On January the 17th 2019, a technical meeting was organised between the French Chamber of Agriculture (APCA) and the Water Companies Associations (FP2E), in order to share experience on approaches to prevent diffuse pollutions and preserve drinking water quality. The central theme of this meeting was ecosystem services and their economic assessment.
Interreg CPES project partners participated in this meeting by bringing their expertise and the results of ongoing studies, which took place in two of the project case-study catchments. The first survey presented was a cost-benefit analysis of changing practices in the Tremblay-Omonville catchment area, presented by Sara Hernandez of Sara Hernandez Consulting and the second was about the English pilot in the Devon, presented by Laurence Couldrick of the Westcountry Rivers Trust.

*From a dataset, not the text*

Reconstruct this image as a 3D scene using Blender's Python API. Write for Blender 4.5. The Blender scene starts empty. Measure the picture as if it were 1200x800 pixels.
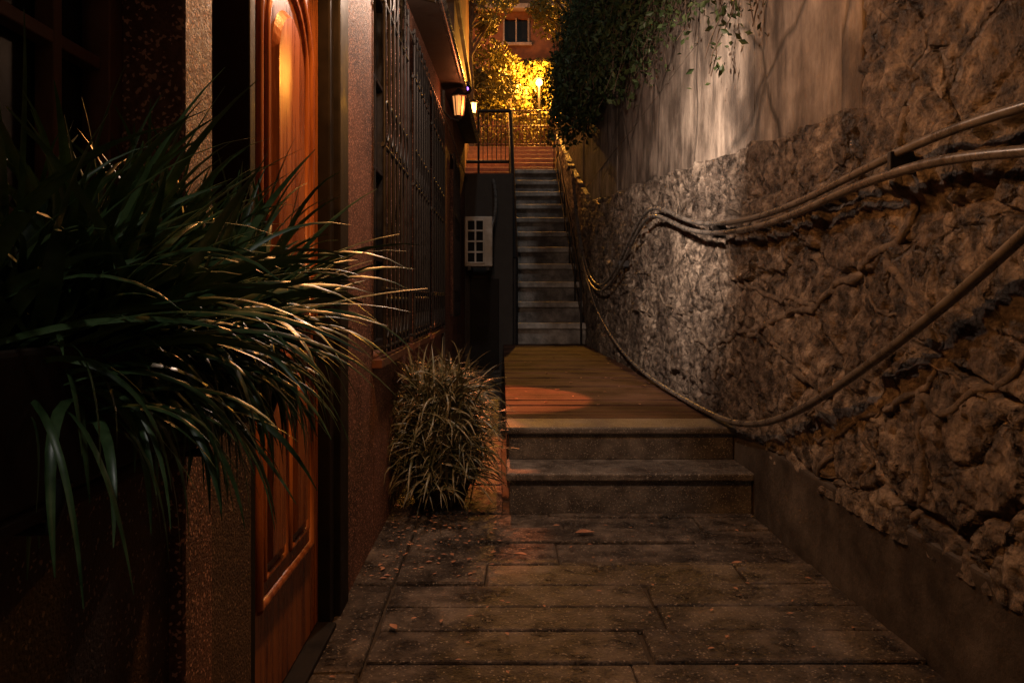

The existing variety of experiments in France, including the project Interreg, helped to highlight issues for establishing PES. The French case studies have to overcome difficulties related to the financial sustainability of PES schemes, which, in the absence of private financing, are constrained by European rules similar to those applicable to the second pillar of the CAP (agro-environmental measures).
The English context, presented by Laurence Couldrick, attracted the attention of participants due to the existence of a body/institution for the intermediation between water companies, private structures in England, and the farmers. This intermediation has a strong potential for development in France but the rules and the legal status remains to be defined. Laurence points out that the difficulty of the French context, strongly marked by public investment, is very much framed legally, giving less freedom for the economic justification of a PES market.
“The meeting with APCA highlighted the sharp contrast inapproach taken in developing PES. Public bodies are heavily impacted by the legalities of any scheme, the politics of any payments and the economic justification needed to spend public money. This is compared to private bodies where they have more freedom to concentrate on the practicalities of delivery and demonstration of the outcomes to shareholders or their regulators. This contrast underlines why in the CPES project there is a subtle difference between how PES is developing in France, where it is predominantly a Public body discussion, compared to the UK, where it is predominantly a Private body discussion” - Laurence Couldrick.
The contrast between the English approach and the French approach endorse the interreg project with a unique opportunity to open up richer spaces for an economic and financial approach to economic contributions for the PES.